Kominicki, a Stony Brook resident, joined the Long Island Press in the summer. He previously spent 15 years as publisher and editor of the weekly Long Island Business News, though his time in journalism goes back decades.

“He was a very brilliant man,” said Victoria Schneps-Yunis, president and co-publisher of Schneps Communications, which acquired the Press in April.

Schneps-Yunis said that when her company was gearing up to purchase the Press and relaunch its print edition, she “pursued him aggressively” to head the publication because of the “quality of the man” and the “quality of the work he did.”

“He was a generous person in sharing his knowledge,” Schneps-Yunis said. “He was an honest person. He would tell it straight.”

Kominicki, one of five children, grew up in Keene, New Hampshire. He served in the U.S. Army, including time in Europe, and later worked at the European edition of Stars and Stripes.

“He was a true Renaissance man,” said Kominicki’s wife of nearly 33 years, Marie.
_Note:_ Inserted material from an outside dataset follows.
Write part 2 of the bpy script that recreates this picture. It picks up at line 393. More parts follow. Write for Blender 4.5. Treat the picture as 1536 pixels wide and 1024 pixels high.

In addition to his gifts as a writer and editor, Kominicki was an outstanding chef with a love of Ukranian food, and a showman and singer who would not easily pass up an opportunity to entertain, she said. “If there was karaoke nearby, he would be right on it.”

Kominicki joined Long Island Business News in 1998 after the Dolan Co., a Minnesota-based owner of business and trade publications in the United States, purchased the weekly.

He was “creative, dynamic and forward-thinking,” said David Reich-Hale, a Newsday business reporter who was the editor of Long Island Business News during part of Kominicki’s tenure as publisher.

Scott Schoen, publisher of Long Island Business News, said, “John was a friend, colleague and mentor at LIBN, and I’m personally devastated.”

Before moving to the Island, Kominicki ran business newspapers in Oklahoma City and Fort Worth, Texas. His career also included work for The New York Times, USA Today and The Dallas Morning News.

After leaving LIBN in 2013, he founded Innovate Long Island, a website focused on the region’s startups and tech industry. The following year, Kominicki was inducted into the Press Club of Long Island’s Journalism Hall of Fame.

“He loomed large on the Long Island business landscape,” said Mark Lesko, vice president for economic development at Hofstra University. “John was first and foremost a business leader. A good friend. A visionary.”

In addition to his wife, Kominicki is survived by his daughter, Anya, his mother, Alma, sisters Stefanie Price of Florida, Michelle McLaughlin of Massachusetts and Jennifer Danly of Maryland, and a brother, Russell Johnson of Pennsylvania.

His family plans a memorial after the holidays.